On a recent business trip to Philadelphia, I had the opportunity to speak at and attend a national conference hosting campus law enforcement professionals from around the world. After checking in and arriving at my room late the first evening, I hadn’t noticed an oddity that would immediately catch my attention the following morning.
You see after I prepared myself the following morning, I walked to the awaiting elevator on my floor. And as I entered the car, turned and reached to choose the floor hosting the event, I was struck by the presence of a button I could not recall having seen before in a hotel: a Thirteenth floor.
Now, I will readily defer to those who have traveled far more than me, though I have managed to stay in over forty of the United States to this point. Yet in all those experiences of various hotels that were sufficiently tall enough to exceed thirteen and many more floors, never had I actually seen listed a 13th floor on the elevator panel, nor anywhere else where I have stayed. In fact, in every case, it was the far more common and standard practice of jumping from the 12th to the 14th floor on every panel I’d ever seen.
This highly unique scenario got me to thinking about the history and reasoning behind the practice of high rise buildings intentionally masking the thirteenth floor. While there are plenty of anecdotal references ranging from a building owner’s own sense of triskaidekaphobia to the owner or landlord wanting to avoid issues that may arise with superstitious tenants, occupants, or customers, it just seemed odd that such a profound effect a superstition could have upon cultures, communities, and organizations.

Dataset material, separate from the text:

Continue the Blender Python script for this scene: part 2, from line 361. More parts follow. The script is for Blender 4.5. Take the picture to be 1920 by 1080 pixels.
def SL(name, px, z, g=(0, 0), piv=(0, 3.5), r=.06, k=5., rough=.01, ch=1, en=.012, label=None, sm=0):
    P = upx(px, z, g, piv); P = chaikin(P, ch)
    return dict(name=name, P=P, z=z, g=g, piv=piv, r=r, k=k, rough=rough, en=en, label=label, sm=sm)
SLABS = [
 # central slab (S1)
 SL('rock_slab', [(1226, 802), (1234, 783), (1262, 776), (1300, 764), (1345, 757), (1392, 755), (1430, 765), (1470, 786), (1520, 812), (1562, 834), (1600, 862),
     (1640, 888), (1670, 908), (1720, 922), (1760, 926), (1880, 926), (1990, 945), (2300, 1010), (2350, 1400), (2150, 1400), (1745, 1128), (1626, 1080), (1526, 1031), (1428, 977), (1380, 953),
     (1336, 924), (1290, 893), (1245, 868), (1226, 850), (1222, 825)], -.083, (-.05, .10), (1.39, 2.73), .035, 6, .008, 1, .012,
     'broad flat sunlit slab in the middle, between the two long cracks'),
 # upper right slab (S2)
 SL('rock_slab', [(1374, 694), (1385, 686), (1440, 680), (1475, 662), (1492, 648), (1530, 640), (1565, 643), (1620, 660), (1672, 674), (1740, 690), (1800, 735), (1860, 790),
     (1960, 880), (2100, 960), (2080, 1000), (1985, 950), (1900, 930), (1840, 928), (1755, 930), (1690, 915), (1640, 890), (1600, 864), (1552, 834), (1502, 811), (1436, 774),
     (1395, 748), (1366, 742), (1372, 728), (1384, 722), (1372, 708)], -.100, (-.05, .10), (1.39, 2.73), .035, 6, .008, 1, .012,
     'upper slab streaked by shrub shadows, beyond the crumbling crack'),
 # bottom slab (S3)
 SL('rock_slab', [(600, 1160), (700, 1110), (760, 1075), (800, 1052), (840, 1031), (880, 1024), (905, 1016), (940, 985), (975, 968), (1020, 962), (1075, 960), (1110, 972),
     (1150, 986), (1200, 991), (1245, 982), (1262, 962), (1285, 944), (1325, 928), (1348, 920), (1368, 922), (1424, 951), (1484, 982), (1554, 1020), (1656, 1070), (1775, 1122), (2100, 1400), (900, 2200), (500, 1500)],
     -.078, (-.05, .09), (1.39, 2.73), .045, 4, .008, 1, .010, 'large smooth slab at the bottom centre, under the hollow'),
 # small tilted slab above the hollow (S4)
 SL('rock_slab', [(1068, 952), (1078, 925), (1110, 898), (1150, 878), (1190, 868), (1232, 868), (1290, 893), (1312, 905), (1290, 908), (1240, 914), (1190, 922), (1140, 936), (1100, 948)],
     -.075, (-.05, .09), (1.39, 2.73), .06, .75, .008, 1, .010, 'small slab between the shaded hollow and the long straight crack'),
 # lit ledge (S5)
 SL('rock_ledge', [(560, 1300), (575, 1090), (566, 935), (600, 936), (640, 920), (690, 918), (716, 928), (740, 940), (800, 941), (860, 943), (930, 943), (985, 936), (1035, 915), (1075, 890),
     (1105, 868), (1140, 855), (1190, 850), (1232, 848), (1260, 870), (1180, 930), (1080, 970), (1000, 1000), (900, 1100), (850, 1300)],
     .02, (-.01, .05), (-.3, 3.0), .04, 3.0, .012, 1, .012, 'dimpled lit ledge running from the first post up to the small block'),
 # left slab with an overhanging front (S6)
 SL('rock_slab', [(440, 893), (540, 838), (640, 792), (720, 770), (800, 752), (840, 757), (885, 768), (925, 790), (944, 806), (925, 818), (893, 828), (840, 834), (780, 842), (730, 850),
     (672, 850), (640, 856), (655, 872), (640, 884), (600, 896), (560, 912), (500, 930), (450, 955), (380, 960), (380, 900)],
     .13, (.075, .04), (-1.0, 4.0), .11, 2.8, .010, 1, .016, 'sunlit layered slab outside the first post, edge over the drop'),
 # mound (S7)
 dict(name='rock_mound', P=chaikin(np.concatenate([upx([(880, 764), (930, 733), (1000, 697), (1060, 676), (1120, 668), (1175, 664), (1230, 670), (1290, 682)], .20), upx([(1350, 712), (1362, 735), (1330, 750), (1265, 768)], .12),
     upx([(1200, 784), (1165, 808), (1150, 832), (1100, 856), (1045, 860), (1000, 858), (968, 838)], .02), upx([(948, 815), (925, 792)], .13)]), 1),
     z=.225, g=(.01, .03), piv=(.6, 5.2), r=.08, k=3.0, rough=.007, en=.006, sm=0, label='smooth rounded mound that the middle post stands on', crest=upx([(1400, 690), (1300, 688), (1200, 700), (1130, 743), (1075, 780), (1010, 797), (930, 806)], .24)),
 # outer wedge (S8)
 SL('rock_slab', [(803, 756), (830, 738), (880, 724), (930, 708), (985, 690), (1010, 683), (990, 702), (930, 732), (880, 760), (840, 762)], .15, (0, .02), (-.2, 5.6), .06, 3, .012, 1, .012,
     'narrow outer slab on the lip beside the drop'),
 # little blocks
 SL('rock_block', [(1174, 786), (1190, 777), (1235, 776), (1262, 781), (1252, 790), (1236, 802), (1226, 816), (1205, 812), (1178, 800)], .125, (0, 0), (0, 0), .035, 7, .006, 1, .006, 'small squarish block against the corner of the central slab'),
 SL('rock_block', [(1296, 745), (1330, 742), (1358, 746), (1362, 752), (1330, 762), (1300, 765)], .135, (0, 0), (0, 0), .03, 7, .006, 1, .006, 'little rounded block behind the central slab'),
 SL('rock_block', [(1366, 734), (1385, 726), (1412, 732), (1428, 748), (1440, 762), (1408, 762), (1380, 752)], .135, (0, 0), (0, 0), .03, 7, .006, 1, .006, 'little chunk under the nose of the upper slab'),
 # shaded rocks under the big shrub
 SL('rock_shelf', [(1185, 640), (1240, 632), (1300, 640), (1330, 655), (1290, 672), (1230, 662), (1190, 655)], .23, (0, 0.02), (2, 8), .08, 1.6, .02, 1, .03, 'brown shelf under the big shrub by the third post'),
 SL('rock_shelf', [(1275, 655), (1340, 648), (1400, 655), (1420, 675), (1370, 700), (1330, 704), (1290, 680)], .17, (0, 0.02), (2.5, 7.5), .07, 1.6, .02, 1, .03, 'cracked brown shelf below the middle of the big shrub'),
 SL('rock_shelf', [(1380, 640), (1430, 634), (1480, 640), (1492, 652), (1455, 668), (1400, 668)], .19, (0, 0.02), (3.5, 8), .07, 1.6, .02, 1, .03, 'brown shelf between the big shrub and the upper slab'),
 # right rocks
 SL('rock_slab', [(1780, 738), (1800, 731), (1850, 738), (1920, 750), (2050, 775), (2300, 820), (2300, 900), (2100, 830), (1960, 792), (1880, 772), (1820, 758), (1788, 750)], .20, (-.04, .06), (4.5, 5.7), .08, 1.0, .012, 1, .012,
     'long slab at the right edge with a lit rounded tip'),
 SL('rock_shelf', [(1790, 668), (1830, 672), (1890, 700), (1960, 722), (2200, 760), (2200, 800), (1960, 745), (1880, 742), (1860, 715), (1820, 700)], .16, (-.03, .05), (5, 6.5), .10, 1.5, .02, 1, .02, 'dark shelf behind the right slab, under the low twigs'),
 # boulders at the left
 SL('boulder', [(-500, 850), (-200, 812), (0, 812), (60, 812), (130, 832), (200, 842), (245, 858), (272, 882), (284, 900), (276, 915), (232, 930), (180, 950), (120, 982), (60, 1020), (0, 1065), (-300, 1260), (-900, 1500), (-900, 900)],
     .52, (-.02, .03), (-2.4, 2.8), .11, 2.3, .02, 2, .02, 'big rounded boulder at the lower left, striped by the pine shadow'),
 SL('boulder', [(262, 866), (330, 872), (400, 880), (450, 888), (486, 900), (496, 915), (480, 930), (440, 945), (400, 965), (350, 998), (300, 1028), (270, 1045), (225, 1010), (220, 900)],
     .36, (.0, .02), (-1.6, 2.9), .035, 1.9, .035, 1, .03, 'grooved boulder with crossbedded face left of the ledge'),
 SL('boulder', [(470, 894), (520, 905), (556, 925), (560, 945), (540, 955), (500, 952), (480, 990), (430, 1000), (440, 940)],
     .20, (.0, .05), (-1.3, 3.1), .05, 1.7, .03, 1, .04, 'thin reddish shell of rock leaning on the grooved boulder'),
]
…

Which then got me to thinking about the various practices, standards and ultimately the traditions that are created among my own and other organizations, and where and why those become accepted.
I realized that in all too many cases, traditions came about from long-ago held beliefs, perhaps driven by as little as a single occurrence in which the impact upon a group was so significant that they did all they could to avoid those same circumstances in the future. In several instances, it was clear that while very unique conditions may have existed on a fateful day (or night) when something tragic occurred, that very uniqueness of the overall situation was often lost among the perspective of that group. In turn, they came to equate that event as being the direct product of when certain surrounding elements all replicated themselves enough to set the stage for a similar disaster to occur.
Now, I’m not about to suggest that a practice or policy or function in a company or agency would rival a cultural phenomenon like the avoidance of the thirteenth floor. But to even a smaller organization, a bad/tragic/catastrophic event could very well live on for decades through the collective fear of the leaders and followers who feel powerless to move beyond it—and those fears are passed on to new generations of employees who in turn “follow the rules” to avoid that crisis or calamity.
There’s a very important point in that hypothesis. You see, if a leader can’t find the courage to move past a tough period or experience the organization has survived, surely the followers will remain influenced and ill-prepared to find the means or method to communicate their desire to do so-no matter how compelling their new information or proposal may be.
I would like to suggest that we as leaders have a very different responsibility to tradition: That we must respectfully, but diligently, challenge it on a regular basis. We must find the source of the conventions that brought it to life, and to survive challenges of the past. And I believe we must be willing to demonstrate the purpose and value in ridding ourselves of these often limiting beliefs by finding our own traditions that simply need to go.
When you think of it that way, you can see that there really is no need to ‘skip’ things anymore, and that by taking on our own openly, we will encourage others to remove their own inhibitors.